What is the mother of all inventions? Is it the electric light bulb which was invented by Thomas Edison in 1879? Could it have been be telephone? Despite the ongoing dispute over its inventor, I believe that Alexander Bill should continue to take credit for his invention. Most regard the wheel as one of man’s most important inventions. And of course, we have to make mention of the caveman's greatest achievement – fire.
You know what? I give all these items credit for being an important to our world. However, this is a blog about Web 2.0, so I need to stick to at least the last 15 or so years. I have to agree with of columnist Charles Babcock in his article called “The Greatest Web Software Ever Written” which was featured in a May 7, 2007 addition of InformationWeek. His number one pick was Apache.
With over 125 million web sites online today, Apache is servicing 52% with Microsoft in second place 32%. Apache peaked at 70% of the Internet market share in November of 2005. However, the popularity of Microsoft's .Net framework and the growing buzz of Ajax, IIS has recaptured 12% of the market share within two years. In a recent interview with Apache Web Server Project’s co-founded, Brian Behlendorf credits the victory to the number of mom-and-pop shops as well as ISPs for the ongoing support of Apache. He also believes that part of Apache success has been due to the low-cost advantages of open-source. So from Brian's comments I question if Apache will always be the market share leader. Let's face it - as long as there are low-cost hosting services with pricing averaging well below the five dollars a month mark, Apache will continue to win.

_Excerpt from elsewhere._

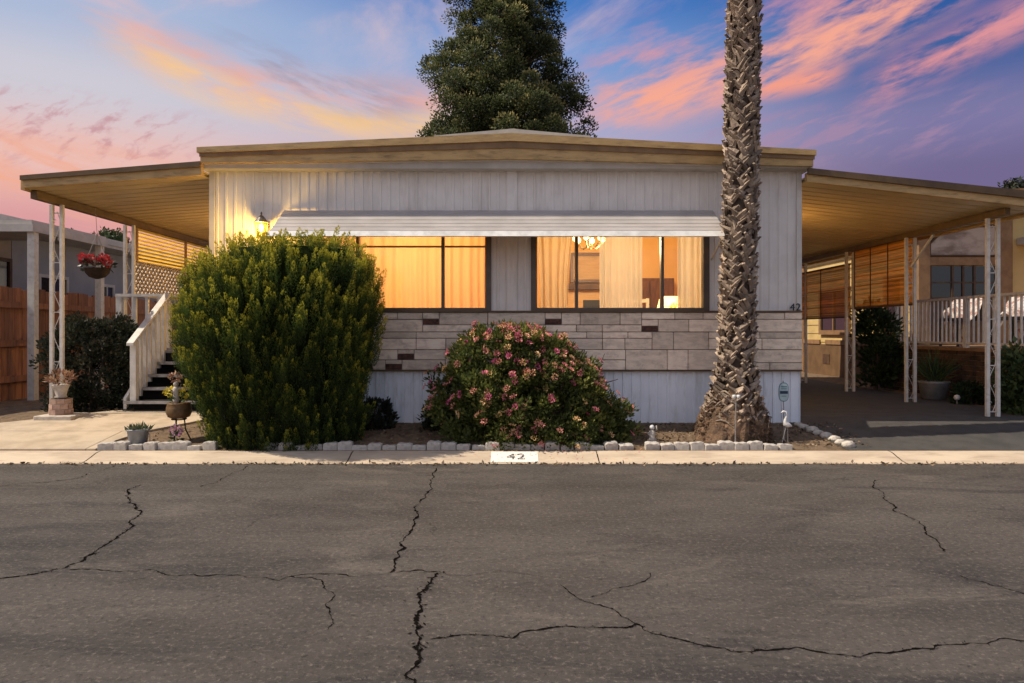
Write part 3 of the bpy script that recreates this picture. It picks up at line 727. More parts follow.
for sx in (-.18, .18):
    for sy in (9.87, 10.22): MB().box(x_ + sx - .02, x_ + sx + .02, sy - .02, sy + .02, zf, zf + .419).build('leg', 'chairw', t)
# flowers in front of the lamp
def blob(n, c, r, L, W, up=.3, sq=(1, 1, 1)):
    d = norm(RNG.normal(size=(n, 3))); rad = RNG.uniform(.25, 1, (n, 1)) ** .5
    Pp = np.array(c) + d * rad * np.array(r) * np.array(sq)
    return leaves(Pp, d + np.array((0, 0, up)) + RNG.normal(size=(n, 3)) * .5, RNG.uniform(.7, 1.2, n) * L, RNG.uniform(.7, 1.2, n) * W)
t = thing('flower_vase', (PX(681, 8.9), 9.2, 1.18), 'vase of yellow flowers in front of the lit table lamp', 'vase')
x_ = PX(682, 9.05)
MB().lathe([(.04, 0), (.06, .08), (.035, .16), (.045, .2)], (x_, 9.05, 1.182), 14).build('vase', 'urn', t, True)
V, Q = blob(160, (x_, 9.05, 1.50), (.15, .1, .14), .06, .03); npmesh('flowers', V, Q, RNG.uniform(0, 1, len(Q)), 'yellow', t)
V, Q = blob(90, (x_, 9.05, 1.44), (.14, .1, .1), .08, .025); npmesh('foliage', V, Q, RNG.uniform(0, .7, len(Q)), 'fern', t)

# ------------------------------------------------------------------ covers on both sides
def pan_roof(x0, z0, x1, z1, ya, yb, pitch=.20):
    """ribbed metal pans that run across (along x) from the house out; z is the underside"""
    mb = MB(); n = int((yb - ya) / pitch); th = .05
    for i in range(n):
        a = ya + i * pitch; q = [a, a + .02, a + .03, a + pitch - .012, a + pitch]
        dz = [.016, .016, 0, 0, .016]
        for (u, du), (v, dv) in zip(zip(q, dz), list(zip(q, dz))[1:]):
            mb.quad((x0, u, z0 + du), (x0, v, z0 + dv), (x1, v, z1 + dv), (x1, u, z1 + du))
    mb.hexa([(x0, ya, z0 + th - .02), (x1, ya, z1 + th - .02), (x1, yb, z1 + th - .02), (x0, yb, z0 + th - .02), (x0, ya, z0 + th), (x1, ya, z1 + th), (x1, yb, z1 + th), (x0, yb, z0 + th)])
    return mb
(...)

Final thoughts on Apache are really pretty simple. The idea that a group of guys can developed such a simple program that interfaces so well with back-end systems while serving up millions of pages from multiple web sites is absolutely incredible to me. Furthermore, the software has integrated so well with open source project like perl, PHP and databases like MySQL. It is this combination that is made LAMP so successful.